Philip Ray Workman fu condannato a morte perché nel 1982, scappando dopo una rapina andata male, uccise un agente di polizia. Workman si rifiutò di ordinare un ultimo pasto per sé stesso, e chiese invece che fosse consegnata ad un senza tetto una grande pizza vegetariana. Al rifiuto del carcere, andò a morire digiuno. Ma il giorno della sua esecuzione, migliaia di persone inviarono ai rifugi per senza tetto pizze vegetariane per onorare la sua richiesta.

Lawrence Russell Brewer era un suprematista bianco, che, insieme a due complici, rapì un uomo di colore, lo portò in una remota strada di campagna del Texas, e qui prima lo picchiò duramente, poi gli dipinse la faccia con lo spray, gli urinò e defecò addosso, e infine lo incatenò per le caviglie al pick-up e lo trascinò per tre miglia.
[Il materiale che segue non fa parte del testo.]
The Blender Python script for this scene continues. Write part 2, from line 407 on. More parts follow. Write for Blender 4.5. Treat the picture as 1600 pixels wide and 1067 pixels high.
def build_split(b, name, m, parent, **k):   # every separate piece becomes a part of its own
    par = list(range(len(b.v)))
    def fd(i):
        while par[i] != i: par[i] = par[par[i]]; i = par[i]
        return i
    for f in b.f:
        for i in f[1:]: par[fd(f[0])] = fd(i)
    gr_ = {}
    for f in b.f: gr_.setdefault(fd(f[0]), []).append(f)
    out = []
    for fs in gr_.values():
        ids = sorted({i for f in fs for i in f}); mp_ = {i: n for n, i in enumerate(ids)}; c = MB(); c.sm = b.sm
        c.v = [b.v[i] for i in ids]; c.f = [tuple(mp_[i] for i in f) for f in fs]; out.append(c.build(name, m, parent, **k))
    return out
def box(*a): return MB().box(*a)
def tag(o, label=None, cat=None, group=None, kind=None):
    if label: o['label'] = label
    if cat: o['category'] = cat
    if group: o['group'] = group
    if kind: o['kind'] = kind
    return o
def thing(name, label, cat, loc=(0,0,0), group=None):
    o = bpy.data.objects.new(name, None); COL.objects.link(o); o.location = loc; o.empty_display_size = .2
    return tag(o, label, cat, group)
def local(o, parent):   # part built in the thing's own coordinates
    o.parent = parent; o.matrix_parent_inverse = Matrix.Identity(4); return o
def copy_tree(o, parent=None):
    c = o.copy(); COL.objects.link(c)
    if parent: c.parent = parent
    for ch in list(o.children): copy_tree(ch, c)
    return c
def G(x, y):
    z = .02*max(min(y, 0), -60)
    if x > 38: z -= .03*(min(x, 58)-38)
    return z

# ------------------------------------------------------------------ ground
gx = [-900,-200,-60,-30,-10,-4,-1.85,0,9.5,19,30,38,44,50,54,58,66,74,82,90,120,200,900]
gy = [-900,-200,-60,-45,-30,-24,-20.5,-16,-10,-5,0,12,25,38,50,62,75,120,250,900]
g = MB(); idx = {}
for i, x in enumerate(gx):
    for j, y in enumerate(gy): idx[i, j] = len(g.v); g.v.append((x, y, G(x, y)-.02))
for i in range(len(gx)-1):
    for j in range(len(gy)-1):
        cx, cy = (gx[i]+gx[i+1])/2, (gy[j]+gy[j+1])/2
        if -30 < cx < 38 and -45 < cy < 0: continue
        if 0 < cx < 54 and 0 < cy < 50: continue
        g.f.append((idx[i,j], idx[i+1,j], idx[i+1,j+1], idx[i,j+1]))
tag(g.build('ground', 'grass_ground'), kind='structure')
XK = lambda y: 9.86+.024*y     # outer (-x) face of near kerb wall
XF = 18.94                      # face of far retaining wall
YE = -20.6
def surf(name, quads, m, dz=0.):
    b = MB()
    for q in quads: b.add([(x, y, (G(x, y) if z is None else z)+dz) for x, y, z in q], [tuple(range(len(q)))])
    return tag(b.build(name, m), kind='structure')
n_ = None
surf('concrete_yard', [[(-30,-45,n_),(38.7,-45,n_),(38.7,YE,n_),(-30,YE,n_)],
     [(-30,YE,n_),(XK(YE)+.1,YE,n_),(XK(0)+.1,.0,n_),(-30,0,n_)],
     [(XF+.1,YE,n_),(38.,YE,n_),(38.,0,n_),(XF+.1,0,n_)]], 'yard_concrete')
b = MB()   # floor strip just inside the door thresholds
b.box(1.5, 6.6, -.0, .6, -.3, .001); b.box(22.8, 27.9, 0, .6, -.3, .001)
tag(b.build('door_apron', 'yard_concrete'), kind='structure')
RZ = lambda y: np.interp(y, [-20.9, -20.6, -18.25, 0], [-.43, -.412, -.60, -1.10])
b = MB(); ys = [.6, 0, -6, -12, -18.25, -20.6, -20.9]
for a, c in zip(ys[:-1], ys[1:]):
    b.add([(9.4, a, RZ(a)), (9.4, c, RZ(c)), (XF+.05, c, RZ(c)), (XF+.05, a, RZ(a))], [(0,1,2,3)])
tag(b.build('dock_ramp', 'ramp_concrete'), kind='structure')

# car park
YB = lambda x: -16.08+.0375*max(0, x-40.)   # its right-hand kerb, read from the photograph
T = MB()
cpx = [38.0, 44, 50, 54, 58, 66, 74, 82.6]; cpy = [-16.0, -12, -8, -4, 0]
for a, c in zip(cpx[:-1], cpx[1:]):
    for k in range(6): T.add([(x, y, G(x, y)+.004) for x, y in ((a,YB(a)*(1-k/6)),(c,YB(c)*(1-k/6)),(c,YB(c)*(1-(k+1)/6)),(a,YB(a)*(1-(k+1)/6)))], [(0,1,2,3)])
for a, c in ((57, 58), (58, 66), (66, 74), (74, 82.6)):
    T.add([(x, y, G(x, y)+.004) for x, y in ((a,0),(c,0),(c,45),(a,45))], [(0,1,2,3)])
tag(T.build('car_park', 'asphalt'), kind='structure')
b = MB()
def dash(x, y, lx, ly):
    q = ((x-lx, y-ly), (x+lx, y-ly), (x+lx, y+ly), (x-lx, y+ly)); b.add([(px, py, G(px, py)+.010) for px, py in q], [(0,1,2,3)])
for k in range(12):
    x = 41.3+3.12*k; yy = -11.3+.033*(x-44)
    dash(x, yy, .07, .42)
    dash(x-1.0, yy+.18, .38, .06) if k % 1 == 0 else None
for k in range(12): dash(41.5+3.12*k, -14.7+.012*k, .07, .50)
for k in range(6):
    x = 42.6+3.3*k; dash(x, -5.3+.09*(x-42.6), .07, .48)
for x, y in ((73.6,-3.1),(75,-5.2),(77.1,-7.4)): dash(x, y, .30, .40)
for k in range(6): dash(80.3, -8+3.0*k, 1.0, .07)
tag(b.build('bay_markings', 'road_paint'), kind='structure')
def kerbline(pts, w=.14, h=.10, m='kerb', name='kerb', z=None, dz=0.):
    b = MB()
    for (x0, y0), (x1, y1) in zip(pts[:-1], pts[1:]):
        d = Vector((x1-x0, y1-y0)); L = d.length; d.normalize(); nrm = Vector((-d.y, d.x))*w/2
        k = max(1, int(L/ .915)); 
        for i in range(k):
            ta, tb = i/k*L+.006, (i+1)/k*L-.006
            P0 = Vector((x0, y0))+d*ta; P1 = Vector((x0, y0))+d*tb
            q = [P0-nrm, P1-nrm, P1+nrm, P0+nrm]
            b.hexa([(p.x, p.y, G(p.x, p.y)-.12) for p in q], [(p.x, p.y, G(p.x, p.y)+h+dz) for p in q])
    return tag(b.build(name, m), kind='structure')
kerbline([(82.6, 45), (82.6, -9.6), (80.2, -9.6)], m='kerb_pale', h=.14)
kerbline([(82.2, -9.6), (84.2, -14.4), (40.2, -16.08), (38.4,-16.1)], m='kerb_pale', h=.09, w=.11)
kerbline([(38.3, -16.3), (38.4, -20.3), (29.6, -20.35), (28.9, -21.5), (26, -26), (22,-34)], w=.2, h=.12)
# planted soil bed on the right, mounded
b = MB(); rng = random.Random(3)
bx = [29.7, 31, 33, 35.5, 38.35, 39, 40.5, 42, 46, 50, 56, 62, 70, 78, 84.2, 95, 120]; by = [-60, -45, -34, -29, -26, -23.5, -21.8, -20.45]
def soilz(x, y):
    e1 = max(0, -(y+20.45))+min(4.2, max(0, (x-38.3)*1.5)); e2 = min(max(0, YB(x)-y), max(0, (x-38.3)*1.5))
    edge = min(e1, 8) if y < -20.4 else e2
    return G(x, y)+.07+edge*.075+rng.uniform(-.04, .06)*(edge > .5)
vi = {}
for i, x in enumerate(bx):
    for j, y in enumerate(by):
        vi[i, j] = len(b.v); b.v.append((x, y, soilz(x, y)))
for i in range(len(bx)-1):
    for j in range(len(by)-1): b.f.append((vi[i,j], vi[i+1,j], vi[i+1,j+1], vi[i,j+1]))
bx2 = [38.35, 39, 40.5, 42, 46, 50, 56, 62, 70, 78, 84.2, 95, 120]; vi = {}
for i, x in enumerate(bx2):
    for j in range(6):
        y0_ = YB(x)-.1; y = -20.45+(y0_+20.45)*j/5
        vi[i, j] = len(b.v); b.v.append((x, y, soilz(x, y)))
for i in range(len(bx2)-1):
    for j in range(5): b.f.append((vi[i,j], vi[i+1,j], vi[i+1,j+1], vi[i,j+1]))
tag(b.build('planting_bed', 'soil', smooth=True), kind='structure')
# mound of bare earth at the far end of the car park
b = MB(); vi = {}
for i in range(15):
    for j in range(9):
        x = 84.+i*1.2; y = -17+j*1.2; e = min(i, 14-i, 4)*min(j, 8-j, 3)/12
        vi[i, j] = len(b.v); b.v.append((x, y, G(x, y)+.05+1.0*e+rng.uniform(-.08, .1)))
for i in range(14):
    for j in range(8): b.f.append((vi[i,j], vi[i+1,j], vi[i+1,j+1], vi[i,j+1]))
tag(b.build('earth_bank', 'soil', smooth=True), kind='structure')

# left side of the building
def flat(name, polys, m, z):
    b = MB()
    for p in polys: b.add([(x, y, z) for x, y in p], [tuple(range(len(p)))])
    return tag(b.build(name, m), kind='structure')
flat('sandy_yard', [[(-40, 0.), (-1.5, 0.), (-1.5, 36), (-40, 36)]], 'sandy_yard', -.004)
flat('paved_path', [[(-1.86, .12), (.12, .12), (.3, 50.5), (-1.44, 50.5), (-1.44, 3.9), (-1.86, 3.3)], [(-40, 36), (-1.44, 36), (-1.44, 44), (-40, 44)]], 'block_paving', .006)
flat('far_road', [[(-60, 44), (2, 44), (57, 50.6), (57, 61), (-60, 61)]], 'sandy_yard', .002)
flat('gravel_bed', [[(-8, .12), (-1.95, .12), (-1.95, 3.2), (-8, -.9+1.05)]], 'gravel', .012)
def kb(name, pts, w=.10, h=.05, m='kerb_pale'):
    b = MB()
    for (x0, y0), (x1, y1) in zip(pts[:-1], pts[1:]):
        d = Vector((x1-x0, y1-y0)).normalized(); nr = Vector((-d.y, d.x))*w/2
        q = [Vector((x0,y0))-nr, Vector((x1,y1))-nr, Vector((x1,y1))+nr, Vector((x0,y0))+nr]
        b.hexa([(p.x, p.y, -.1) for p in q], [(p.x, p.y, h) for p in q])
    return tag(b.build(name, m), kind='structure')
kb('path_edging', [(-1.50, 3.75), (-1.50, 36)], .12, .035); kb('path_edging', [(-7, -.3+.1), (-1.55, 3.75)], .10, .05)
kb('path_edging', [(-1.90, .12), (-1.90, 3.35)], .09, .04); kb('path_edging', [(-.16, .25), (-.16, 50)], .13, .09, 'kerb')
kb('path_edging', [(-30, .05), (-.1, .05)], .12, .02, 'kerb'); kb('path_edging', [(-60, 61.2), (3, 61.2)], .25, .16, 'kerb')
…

Prima di morire chiese di poter mangiare due bistecche di pollo fritte ricoperte di salsa con cipolle affettate, un cheeseburger con tripla carne e bacon.

E una frittata al formaggio con carne macinata, pomodori, cipolle, peperoni e jalapeños, una grande ciotola di okra fritto con ketchup, una libbra di barbecue con mezza pagnotta di pane bianco, tre fajitas, una pizza per gli amanti della carne, tre root-birre, una pinta di gelato alla vaniglia Blue Bell e una fetta di fondente al burro di arachidi con arachidi tritate. Ricevuto il sontuoso pasto, Brewer non toccò nulla: non aveva fame. E il Texas, da allora, vietò le richieste.

Christopher Eugene Brooks violentò e poi uccise con un manubrio una ragazza che aveva conosciuto in un campo estivo. Per il suo ultimo pasto chiese di mangiare tazze di burro d’arachidi e una Dr. Pepper.